**GIVEN TASK**: Extract, without alteration, each line from the start of the listing to the line bearing "from mathutils.bvhtree import BVHTree".
** START **
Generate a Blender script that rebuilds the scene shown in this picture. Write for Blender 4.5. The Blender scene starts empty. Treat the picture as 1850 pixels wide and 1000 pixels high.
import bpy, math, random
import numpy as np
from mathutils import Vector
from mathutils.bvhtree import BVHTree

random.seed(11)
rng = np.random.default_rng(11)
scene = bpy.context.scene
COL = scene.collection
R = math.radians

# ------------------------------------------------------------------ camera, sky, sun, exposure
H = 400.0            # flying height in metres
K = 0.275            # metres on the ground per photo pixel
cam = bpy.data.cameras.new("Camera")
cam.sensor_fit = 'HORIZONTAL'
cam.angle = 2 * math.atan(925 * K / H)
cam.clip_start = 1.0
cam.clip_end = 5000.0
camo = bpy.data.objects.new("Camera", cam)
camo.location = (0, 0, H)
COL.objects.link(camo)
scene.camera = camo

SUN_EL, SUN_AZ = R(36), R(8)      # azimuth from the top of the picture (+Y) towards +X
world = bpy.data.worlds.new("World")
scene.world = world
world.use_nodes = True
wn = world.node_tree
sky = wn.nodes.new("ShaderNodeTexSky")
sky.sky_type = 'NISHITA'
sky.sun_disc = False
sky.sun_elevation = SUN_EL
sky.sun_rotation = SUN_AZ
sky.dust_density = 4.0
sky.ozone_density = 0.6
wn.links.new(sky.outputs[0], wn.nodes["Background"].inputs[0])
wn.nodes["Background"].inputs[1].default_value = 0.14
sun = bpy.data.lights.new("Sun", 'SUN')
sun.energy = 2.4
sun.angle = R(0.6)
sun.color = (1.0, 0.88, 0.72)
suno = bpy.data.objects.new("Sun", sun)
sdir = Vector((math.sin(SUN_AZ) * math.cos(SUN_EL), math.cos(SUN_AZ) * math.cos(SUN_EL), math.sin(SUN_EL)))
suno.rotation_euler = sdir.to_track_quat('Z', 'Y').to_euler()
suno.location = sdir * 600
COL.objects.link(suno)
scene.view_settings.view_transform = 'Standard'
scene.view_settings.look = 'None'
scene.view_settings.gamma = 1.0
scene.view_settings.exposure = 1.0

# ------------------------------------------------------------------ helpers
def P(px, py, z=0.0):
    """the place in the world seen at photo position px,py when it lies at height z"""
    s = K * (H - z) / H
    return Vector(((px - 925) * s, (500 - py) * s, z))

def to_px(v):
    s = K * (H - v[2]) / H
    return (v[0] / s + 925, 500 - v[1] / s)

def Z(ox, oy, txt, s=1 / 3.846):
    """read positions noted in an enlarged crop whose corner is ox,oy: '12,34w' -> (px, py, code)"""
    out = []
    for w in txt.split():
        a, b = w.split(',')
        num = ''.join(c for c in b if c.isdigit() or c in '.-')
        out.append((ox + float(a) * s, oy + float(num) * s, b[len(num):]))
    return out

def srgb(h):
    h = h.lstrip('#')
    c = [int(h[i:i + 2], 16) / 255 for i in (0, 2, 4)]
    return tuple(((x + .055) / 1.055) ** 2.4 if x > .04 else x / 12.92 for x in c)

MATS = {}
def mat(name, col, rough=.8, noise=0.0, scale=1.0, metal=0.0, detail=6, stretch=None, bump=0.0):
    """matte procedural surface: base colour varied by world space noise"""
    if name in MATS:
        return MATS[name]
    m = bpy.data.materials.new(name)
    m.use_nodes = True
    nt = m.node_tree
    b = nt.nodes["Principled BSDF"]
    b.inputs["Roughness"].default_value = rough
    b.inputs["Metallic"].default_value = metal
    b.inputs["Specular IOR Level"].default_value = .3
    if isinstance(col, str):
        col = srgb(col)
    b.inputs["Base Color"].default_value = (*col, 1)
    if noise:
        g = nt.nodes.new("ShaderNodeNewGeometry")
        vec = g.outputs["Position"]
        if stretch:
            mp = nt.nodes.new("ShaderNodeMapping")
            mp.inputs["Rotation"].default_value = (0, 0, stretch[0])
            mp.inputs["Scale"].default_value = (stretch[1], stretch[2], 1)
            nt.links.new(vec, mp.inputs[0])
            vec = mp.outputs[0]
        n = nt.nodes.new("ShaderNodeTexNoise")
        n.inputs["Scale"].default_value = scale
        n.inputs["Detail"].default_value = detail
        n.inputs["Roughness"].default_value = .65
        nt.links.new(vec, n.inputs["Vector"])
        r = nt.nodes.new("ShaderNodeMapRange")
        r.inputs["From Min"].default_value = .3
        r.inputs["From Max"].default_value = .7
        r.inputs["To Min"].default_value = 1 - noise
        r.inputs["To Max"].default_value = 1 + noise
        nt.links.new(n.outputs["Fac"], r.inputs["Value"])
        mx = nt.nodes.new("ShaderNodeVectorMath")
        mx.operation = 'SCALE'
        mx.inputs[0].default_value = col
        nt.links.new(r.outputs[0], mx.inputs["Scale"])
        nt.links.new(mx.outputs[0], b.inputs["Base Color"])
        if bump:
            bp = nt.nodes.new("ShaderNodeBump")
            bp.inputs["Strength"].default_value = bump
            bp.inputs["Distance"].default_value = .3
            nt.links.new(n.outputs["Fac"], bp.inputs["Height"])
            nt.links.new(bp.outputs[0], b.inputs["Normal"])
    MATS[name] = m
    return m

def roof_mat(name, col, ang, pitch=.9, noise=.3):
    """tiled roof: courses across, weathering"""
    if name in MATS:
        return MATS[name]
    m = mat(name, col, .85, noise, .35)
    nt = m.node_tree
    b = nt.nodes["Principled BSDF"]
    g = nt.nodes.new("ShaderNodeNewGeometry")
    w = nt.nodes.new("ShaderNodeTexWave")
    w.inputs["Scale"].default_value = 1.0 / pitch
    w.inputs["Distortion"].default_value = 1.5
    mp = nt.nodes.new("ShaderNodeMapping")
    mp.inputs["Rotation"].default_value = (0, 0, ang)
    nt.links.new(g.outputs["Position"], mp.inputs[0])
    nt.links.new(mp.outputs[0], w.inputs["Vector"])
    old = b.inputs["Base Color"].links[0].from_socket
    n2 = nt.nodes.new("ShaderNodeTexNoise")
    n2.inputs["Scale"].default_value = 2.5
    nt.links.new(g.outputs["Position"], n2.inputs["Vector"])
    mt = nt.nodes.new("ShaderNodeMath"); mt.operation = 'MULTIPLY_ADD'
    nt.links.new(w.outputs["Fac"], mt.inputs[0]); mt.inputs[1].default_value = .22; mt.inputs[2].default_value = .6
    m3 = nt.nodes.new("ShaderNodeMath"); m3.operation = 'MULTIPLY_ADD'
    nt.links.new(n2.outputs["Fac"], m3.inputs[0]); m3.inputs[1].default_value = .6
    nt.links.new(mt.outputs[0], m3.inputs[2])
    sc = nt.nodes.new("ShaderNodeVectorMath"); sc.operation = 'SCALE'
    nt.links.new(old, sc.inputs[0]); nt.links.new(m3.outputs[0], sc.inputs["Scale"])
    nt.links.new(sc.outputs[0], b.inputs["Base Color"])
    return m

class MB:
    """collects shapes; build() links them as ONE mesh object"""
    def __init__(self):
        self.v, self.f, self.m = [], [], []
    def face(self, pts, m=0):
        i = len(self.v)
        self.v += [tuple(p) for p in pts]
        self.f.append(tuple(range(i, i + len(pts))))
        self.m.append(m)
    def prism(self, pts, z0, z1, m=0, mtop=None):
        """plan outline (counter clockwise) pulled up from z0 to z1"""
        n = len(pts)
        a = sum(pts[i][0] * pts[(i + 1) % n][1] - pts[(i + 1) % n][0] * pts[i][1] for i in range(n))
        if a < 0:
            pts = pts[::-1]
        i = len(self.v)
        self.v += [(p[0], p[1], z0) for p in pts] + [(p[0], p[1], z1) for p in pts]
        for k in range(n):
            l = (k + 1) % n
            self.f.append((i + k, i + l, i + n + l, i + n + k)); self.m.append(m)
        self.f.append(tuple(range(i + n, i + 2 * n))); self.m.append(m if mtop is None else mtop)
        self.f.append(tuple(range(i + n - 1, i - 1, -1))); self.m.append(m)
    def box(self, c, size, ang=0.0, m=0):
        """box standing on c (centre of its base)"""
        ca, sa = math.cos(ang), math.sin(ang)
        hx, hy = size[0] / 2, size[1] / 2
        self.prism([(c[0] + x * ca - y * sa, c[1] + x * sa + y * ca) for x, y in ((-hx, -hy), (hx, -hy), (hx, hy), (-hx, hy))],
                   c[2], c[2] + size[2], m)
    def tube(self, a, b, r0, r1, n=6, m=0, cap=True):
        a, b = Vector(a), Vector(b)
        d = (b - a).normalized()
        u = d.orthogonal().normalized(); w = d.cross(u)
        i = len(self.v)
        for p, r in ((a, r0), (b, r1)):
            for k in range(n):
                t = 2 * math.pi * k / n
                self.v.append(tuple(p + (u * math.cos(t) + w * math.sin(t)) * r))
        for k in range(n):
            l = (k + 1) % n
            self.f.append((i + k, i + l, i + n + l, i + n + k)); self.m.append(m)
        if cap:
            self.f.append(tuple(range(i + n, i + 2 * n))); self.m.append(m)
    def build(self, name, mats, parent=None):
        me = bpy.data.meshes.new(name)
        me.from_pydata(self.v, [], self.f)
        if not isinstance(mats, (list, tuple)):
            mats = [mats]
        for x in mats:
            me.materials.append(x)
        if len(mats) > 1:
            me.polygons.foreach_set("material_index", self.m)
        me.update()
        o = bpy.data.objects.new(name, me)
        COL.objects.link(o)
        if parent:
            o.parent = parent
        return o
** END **
**RESPONSE TO THE EXERCISE**:
Generate a Blender script that rebuilds the scene shown in this picture. Write for Blender 4.5. The Blender scene starts empty. Treat the picture as 1850 pixels wide and 1000 pixels high.
import bpy, math, random
import numpy as np
from mathutils import Vector
from mathutils.bvhtree import BVHTree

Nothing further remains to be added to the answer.